"For decades, stopping climate change has been the singular goal of climate politics. Across the political spectrum, from grassroots climate campaigners to elite UN negotiators, reducing carbon emissions to avoid future catastrophe has been the organizing logic of climate policies. Yet climate change has arrived and its material impacts are already being felt. This means that climate politics can no longer focus only on preventing future catastrophes. It must now also encompass struggles over how society manages climate impacts already reshaping economic and social life."
"But this infrastructure-centric framing sidesteps questions about the institutions that will condition how people experience the political impacts of climate change. Should we allow property insurance markets to operate freely, or should the federal government backstop high-risk regions? Do we maintain disaster aid systems that only protect property owners, or do we guarantee equitable recovery support? Do we leave workers laboring in extreme heat to their employers' whims, or do we enact federal protections?"
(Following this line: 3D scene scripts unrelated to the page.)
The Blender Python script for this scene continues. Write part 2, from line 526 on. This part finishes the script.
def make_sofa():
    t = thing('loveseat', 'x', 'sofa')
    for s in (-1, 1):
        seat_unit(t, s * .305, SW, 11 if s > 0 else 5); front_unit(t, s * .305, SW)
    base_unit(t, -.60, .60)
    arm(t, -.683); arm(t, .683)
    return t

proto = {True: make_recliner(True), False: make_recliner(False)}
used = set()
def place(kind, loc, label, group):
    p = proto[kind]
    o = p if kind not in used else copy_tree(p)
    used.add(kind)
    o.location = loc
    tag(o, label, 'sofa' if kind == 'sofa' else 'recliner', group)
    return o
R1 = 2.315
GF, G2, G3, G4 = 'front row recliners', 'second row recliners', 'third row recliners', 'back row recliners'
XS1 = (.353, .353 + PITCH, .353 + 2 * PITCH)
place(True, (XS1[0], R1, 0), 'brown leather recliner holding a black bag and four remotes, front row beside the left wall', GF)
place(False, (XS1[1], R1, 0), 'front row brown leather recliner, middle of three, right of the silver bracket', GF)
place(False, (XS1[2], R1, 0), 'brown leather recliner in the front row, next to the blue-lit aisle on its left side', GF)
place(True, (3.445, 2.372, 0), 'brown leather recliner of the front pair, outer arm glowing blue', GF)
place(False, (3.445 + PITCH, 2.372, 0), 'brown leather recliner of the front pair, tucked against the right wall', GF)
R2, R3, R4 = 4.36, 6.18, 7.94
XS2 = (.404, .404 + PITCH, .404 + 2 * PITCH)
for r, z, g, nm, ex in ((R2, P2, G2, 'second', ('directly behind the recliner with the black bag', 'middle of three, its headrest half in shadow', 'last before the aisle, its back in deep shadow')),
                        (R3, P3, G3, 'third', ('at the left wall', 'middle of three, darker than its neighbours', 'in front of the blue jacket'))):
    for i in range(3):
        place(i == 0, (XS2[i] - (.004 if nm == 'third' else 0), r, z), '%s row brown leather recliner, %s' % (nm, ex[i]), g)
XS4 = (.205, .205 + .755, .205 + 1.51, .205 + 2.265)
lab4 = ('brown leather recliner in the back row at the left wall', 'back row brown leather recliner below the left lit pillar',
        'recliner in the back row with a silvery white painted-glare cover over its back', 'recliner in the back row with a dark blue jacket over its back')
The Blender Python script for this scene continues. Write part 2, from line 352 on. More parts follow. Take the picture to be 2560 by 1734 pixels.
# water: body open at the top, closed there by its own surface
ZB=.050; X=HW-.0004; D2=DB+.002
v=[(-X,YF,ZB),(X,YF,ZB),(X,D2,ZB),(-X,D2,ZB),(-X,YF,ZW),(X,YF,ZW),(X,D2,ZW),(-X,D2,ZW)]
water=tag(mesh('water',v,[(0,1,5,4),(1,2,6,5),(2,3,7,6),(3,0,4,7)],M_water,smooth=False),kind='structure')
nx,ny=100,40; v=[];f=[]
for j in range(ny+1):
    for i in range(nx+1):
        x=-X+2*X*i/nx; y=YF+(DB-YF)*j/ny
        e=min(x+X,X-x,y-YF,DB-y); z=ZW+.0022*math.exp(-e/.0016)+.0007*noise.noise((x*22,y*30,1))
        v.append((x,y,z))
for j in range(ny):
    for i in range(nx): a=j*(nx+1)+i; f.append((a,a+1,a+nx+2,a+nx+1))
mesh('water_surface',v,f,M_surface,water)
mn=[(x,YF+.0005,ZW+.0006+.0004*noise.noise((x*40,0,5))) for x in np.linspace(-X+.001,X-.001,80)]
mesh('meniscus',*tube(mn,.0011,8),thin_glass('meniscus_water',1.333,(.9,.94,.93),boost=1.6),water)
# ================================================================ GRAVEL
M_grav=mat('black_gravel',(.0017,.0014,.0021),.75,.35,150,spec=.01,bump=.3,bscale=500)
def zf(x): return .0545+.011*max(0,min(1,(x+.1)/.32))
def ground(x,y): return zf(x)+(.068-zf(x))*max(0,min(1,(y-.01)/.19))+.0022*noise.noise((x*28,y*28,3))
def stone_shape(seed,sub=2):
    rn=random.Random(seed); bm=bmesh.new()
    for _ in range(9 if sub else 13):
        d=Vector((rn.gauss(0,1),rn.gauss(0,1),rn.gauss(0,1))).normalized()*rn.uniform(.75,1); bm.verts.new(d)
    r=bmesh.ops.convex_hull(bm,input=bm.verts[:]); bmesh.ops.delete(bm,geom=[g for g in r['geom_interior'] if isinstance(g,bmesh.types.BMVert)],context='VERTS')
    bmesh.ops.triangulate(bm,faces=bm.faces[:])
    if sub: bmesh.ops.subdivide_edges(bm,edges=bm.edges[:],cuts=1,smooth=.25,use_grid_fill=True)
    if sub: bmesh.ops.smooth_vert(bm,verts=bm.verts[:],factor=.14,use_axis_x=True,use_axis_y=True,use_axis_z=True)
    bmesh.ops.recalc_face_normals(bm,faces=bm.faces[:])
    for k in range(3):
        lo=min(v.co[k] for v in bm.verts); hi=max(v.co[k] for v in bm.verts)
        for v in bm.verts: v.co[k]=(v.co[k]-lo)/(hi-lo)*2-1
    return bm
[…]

Stopping climate change guided policy for decades, but climate impacts are already occurring and require political responses beyond emissions reduction. Climate politics must expand to include managing the social and economic consequences of a changed climate, remaking insurance markets, housing, water and land use policies, labor protections, and local economies. Current adaptation prioritizes physical infrastructure—seawalls, flood control, retrofitting—while neglecting the institutions that shape distributional outcomes. Policymakers face concrete choices about insurance backstops, equitable disaster recovery, and workplace protections for heat exposure. Emerging trends, such as insurance non-renewals and labor actions over heat, indicate institutional strain requiring systemic reform.